3D scene scripts:

((

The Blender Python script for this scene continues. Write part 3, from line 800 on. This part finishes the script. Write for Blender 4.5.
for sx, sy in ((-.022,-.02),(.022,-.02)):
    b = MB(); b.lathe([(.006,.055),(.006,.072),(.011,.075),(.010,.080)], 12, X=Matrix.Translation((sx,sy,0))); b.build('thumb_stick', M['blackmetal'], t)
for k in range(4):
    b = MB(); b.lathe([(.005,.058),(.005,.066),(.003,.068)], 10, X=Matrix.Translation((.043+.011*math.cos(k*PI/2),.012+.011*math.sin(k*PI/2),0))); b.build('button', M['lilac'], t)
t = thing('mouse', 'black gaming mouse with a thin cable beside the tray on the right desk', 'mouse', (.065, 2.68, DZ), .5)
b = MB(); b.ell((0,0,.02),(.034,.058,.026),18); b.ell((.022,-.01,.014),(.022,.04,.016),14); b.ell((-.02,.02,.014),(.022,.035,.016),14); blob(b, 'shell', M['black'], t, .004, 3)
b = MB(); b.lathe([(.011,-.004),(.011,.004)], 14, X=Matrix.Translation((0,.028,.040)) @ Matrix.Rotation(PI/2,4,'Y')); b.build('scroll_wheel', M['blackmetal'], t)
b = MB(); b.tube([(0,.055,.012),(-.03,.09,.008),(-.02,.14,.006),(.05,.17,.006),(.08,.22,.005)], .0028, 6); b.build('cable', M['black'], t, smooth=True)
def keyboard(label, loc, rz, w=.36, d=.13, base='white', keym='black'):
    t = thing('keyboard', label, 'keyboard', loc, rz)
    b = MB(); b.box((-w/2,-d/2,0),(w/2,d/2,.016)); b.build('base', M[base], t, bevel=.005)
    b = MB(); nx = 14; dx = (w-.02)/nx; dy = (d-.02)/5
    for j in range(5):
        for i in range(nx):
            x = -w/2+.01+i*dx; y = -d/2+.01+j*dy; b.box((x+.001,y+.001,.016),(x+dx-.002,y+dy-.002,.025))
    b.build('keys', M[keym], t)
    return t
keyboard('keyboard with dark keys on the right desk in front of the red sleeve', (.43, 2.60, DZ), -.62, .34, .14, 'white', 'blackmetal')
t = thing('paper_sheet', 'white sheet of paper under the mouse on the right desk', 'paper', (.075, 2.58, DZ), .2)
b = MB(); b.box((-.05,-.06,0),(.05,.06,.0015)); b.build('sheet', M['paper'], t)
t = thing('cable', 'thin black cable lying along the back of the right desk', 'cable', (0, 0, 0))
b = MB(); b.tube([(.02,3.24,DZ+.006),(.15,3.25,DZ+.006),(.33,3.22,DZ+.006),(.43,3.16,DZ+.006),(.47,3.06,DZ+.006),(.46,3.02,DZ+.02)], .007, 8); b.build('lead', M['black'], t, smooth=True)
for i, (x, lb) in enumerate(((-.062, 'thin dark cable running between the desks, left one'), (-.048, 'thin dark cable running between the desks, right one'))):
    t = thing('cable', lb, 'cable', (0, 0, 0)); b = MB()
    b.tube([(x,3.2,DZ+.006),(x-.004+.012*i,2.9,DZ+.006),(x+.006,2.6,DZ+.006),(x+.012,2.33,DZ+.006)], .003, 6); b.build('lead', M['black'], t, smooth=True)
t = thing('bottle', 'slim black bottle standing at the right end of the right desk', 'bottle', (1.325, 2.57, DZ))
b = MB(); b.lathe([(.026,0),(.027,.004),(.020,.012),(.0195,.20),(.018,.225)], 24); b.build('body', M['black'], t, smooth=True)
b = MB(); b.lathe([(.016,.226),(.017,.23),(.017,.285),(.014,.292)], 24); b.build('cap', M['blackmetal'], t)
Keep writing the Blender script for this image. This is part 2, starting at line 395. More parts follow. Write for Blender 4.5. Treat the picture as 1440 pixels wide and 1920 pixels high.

))

**Given request**
Above are some records. Print them all exactly.

**Solution to this problem**
The Blender Python script for this scene continues. Write part 3, from line 800 on. This part finishes the script. Write for Blender 4.5.
for sx, sy in ((-.022,-.02),(.022,-.02)):
    b = MB(); b.lathe([(.006,.055),(.006,.072),(.011,.075),(.010,.080)], 12, X=Matrix.Translation((sx,sy,0))); b.build('thumb_stick', M['blackmetal'], t)
for k in range(4):
    b = MB(); b.lathe([(.005,.058),(.005,.066),(.003,.068)], 10, X=Matrix.Translation((.043+.011*math.cos(k*PI/2),.012+.011*math.sin(k*PI/2),0))); b.build('button', M['lilac'], t)
t = thing('mouse', 'black gaming mouse with a thin cable beside the tray on the right desk', 'mouse', (.065, 2.68, DZ), .5)
b = MB(); b.ell((0,0,.02),(.034,.058,.026),18); b.ell((.022,-.01,.014),(.022,.04,.016),14); b.ell((-.02,.02,.014),(.022,.035,.016),14); blob(b, 'shell', M['black'], t, .004, 3)
b = MB(); b.lathe([(.011,-.004),(.011,.004)], 14, X=Matrix.Translation((0,.028,.040)) @ Matrix.Rotation(PI/2,4,'Y')); b.build('scroll_wheel', M['blackmetal'], t)
b = MB(); b.tube([(0,.055,.012),(-.03,.09,.008),(-.02,.14,.006),(.05,.17,.006),(.08,.22,.005)], .0028, 6); b.build('cable', M['black'], t, smooth=True)
def keyboard(label, loc, rz, w=.36, d=.13, base='white', keym='black'):
    t = thing('keyboard', label, 'keyboard', loc, rz)
    b = MB(); b.box((-w/2,-d/2,0),(w/2,d/2,.016)); b.build('base', M[base], t, bevel=.005)
    b = MB(); nx = 14; dx = (w-.02)/nx; dy = (d-.02)/5
    for j in range(5):
        for i in range(nx):
            x = -w/2+.01+i*dx; y = -d/2+.01+j*dy; b.box((x+.001,y+.001,.016),(x+dx-.002,y+dy-.002,.025))
    b.build('keys', M[keym], t)
    return t
keyboard('keyboard with dark keys on the right desk in front of the red sleeve', (.43, 2.60, DZ), -.62, .34, .14, 'white', 'blackmetal')
t = thing('paper_sheet', 'white sheet of paper under the mouse on the right desk', 'paper', (.075, 2.58, DZ), .2)
b = MB(); b.box((-.05,-.06,0),(.05,.06,.0015)); b.build('sheet', M['paper'], t)
t = thing('cable', 'thin black cable lying along the back of the right desk', 'cable', (0, 0, 0))
b = MB(); b.tube([(.02,3.24,DZ+.006),(.15,3.25,DZ+.006),(.33,3.22,DZ+.006),(.43,3.16,DZ+.006),(.47,3.06,DZ+.006),(.46,3.02,DZ+.02)], .007, 8); b.build('lead', M['black'], t, smooth=True)
for i, (x, lb) in enumerate(((-.062, 'thin dark cable running between the desks, left one'), (-.048, 'thin dark cable running between the desks, right one'))):
    t = thing('cable', lb, 'cable', (0, 0, 0)); b = MB()
    b.tube([(x,3.2,DZ+.006),(x-.004+.012*i,2.9,DZ+.006),(x+.006,2.6,DZ+.006),(x+.012,2.33,DZ+.006)], .003, 6); b.build('lead', M['black'], t, smooth=True)
t = thing('bottle', 'slim black bottle standing at the right end of the right desk', 'bottle', (1.325, 2.57, DZ))
b = MB(); b.lathe([(.026,0),(.027,.004),(.020,.012),(.0195,.20),(.018,.225)], 24); b.build('body', M['black'], t, smooth=True)
b = MB(); b.lathe([(.016,.226),(.017,.23),(.017,.285),(.014,.292)], 24); b.build('cap', M['blackmetal'], t)
Keep writing the Blender script for this image. This is part 2, starting at line 395. More parts follow. Write for Blender 4.5. Treat the picture as 1440 pixels wide and 1920 pixels high.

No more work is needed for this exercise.